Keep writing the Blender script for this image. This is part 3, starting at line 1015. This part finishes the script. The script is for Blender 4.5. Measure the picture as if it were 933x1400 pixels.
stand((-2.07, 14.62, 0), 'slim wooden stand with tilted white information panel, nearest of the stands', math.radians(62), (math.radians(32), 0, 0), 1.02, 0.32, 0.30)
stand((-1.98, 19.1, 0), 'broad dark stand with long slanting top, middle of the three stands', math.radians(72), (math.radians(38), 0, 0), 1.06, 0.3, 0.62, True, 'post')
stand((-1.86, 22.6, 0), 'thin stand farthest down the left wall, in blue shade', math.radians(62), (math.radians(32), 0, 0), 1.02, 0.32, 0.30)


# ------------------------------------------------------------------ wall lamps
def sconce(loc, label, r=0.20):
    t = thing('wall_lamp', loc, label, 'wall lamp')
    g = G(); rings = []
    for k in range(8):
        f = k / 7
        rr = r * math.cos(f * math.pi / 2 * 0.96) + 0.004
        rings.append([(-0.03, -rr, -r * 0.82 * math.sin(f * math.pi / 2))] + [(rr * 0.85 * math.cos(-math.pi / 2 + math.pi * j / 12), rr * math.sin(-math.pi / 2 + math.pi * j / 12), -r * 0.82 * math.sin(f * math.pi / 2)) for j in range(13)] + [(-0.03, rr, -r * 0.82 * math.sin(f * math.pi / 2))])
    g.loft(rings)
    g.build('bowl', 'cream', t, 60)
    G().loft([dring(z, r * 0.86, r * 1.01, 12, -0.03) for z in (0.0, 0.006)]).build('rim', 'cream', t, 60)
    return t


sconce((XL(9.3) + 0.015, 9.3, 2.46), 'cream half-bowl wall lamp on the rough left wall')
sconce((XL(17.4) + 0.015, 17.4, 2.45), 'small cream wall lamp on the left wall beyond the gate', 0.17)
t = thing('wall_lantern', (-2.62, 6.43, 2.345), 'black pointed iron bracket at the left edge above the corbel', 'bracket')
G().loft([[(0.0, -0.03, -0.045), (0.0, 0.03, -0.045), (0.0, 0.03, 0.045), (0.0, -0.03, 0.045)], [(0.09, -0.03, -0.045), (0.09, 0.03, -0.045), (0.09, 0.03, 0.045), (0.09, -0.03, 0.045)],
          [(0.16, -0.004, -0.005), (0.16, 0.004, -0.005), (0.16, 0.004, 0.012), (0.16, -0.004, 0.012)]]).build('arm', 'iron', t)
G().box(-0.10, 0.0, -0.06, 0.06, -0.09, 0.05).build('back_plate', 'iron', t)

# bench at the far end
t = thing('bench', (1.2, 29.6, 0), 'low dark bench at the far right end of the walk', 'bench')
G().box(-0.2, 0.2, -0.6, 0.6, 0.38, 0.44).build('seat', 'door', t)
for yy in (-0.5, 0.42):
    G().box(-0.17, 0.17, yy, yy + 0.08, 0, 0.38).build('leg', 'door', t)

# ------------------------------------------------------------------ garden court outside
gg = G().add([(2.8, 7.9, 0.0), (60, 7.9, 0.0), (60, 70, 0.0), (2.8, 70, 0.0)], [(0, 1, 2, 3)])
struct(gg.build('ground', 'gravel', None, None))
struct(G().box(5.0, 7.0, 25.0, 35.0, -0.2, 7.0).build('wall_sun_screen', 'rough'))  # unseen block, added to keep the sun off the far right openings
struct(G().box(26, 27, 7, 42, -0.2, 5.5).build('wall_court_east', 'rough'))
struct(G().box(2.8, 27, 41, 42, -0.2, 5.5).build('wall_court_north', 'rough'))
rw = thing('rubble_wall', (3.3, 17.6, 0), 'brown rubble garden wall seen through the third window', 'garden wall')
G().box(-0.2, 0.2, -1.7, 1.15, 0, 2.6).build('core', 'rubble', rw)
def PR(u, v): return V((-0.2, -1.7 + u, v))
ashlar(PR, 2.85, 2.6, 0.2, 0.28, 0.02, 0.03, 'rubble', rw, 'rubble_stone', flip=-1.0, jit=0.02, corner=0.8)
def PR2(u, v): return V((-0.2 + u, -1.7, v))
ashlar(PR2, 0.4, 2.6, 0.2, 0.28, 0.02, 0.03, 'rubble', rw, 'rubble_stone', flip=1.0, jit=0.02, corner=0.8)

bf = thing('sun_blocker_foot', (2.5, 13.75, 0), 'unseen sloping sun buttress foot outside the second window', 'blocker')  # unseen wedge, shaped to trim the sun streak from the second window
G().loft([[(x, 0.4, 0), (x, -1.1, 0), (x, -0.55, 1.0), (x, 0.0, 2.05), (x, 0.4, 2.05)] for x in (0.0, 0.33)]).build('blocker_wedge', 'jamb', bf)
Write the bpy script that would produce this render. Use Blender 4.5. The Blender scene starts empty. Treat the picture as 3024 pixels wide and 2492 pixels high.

☆ ☆ ☆

WHAT THIS TASK INVOLVES:
Write out the records shown above, exactly as they appear.

ANSWER TO THE EXERCISE:
Keep writing the Blender script for this image. This is part 3, starting at line 1015. This part finishes the script. The script is for Blender 4.5. Measure the picture as if it were 933x1400 pixels.
stand((-2.07, 14.62, 0), 'slim wooden stand with tilted white information panel, nearest of the stands', math.radians(62), (math.radians(32), 0, 0), 1.02, 0.32, 0.30)
stand((-1.98, 19.1, 0), 'broad dark stand with long slanting top, middle of the three stands', math.radians(72), (math.radians(38), 0, 0), 1.06, 0.3, 0.62, True, 'post')
stand((-1.86, 22.6, 0), 'thin stand farthest down the left wall, in blue shade', math.radians(62), (math.radians(32), 0, 0), 1.02, 0.32, 0.30)


# ------------------------------------------------------------------ wall lamps
def sconce(loc, label, r=0.20):
    t = thing('wall_lamp', loc, label, 'wall lamp')
    g = G(); rings = []
    for k in range(8):
        f = k / 7
        rr = r * math.cos(f * math.pi / 2 * 0.96) + 0.004
        rings.append([(-0.03, -rr, -r * 0.82 * math.sin(f * math.pi / 2))] + [(rr * 0.85 * math.cos(-math.pi / 2 + math.pi * j / 12), rr * math.sin(-math.pi / 2 + math.pi * j / 12), -r * 0.82 * math.sin(f * math.pi / 2)) for j in range(13)] + [(-0.03, rr, -r * 0.82 * math.sin(f * math.pi / 2))])
    g.loft(rings)
    g.build('bowl', 'cream', t, 60)
    G().loft([dring(z, r * 0.86, r * 1.01, 12, -0.03) for z in (0.0, 0.006)]).build('rim', 'cream', t, 60)
    return t


sconce((XL(9.3) + 0.015, 9.3, 2.46), 'cream half-bowl wall lamp on the rough left wall')
sconce((XL(17.4) + 0.015, 17.4, 2.45), 'small cream wall lamp on the left wall beyond the gate', 0.17)
t = thing('wall_lantern', (-2.62, 6.43, 2.345), 'black pointed iron bracket at the left edge above the corbel', 'bracket')
G().loft([[(0.0, -0.03, -0.045), (0.0, 0.03, -0.045), (0.0, 0.03, 0.045), (0.0, -0.03, 0.045)], [(0.09, -0.03, -0.045), (0.09, 0.03, -0.045), (0.09, 0.03, 0.045), (0.09, -0.03, 0.045)],
          [(0.16, -0.004, -0.005), (0.16, 0.004, -0.005), (0.16, 0.004, 0.012), (0.16, -0.004, 0.012)]]).build('arm', 'iron', t)
G().box(-0.10, 0.0, -0.06, 0.06, -0.09, 0.05).build('back_plate', 'iron', t)

# bench at the far end
t = thing('bench', (1.2, 29.6, 0), 'low dark bench at the far right end of the walk', 'bench')
G().box(-0.2, 0.2, -0.6, 0.6, 0.38, 0.44).build('seat', 'door', t)
for yy in (-0.5, 0.42):
    G().box(-0.17, 0.17, yy, yy + 0.08, 0, 0.38).build('leg', 'door', t)

# ------------------------------------------------------------------ garden court outside
gg = G().add([(2.8, 7.9, 0.0), (60, 7.9, 0.0), (60, 70, 0.0), (2.8, 70, 0.0)], [(0, 1, 2, 3)])
struct(gg.build('ground', 'gravel', None, None))
struct(G().box(5.0, 7.0, 25.0, 35.0, -0.2, 7.0).build('wall_sun_screen', 'rough'))  # unseen block, added to keep the sun off the far right openings
struct(G().box(26, 27, 7, 42, -0.2, 5.5).build('wall_court_east', 'rough'))
struct(G().box(2.8, 27, 41, 42, -0.2, 5.5).build('wall_court_north', 'rough'))
rw = thing('rubble_wall', (3.3, 17.6, 0), 'brown rubble garden wall seen through the third window', 'garden wall')
G().box(-0.2, 0.2, -1.7, 1.15, 0, 2.6).build('core', 'rubble', rw)
def PR(u, v): return V((-0.2, -1.7 + u, v))
ashlar(PR, 2.85, 2.6, 0.2, 0.28, 0.02, 0.03, 'rubble', rw, 'rubble_stone', flip=-1.0, jit=0.02, corner=0.8)
def PR2(u, v): return V((-0.2 + u, -1.7, v))
ashlar(PR2, 0.4, 2.6, 0.2, 0.28, 0.02, 0.03, 'rubble', rw, 'rubble_stone', flip=1.0, jit=0.02, corner=0.8)

bf = thing('sun_blocker_foot', (2.5, 13.75, 0), 'unseen sloping sun buttress foot outside the second window', 'blocker')  # unseen wedge, shaped to trim the sun streak from the second window
G().loft([[(x, 0.4, 0), (x, -1.1, 0), (x, -0.55, 1.0), (x, 0.0, 2.05), (x, 0.4, 2.05)] for x in (0.0, 0.33)]).build('blocker_wedge', 'jamb', bf)
Write the bpy script that would produce this render. Use Blender 4.5. The Blender scene starts empty. Treat the picture as 3024 pixels wide and 2492 pixels high.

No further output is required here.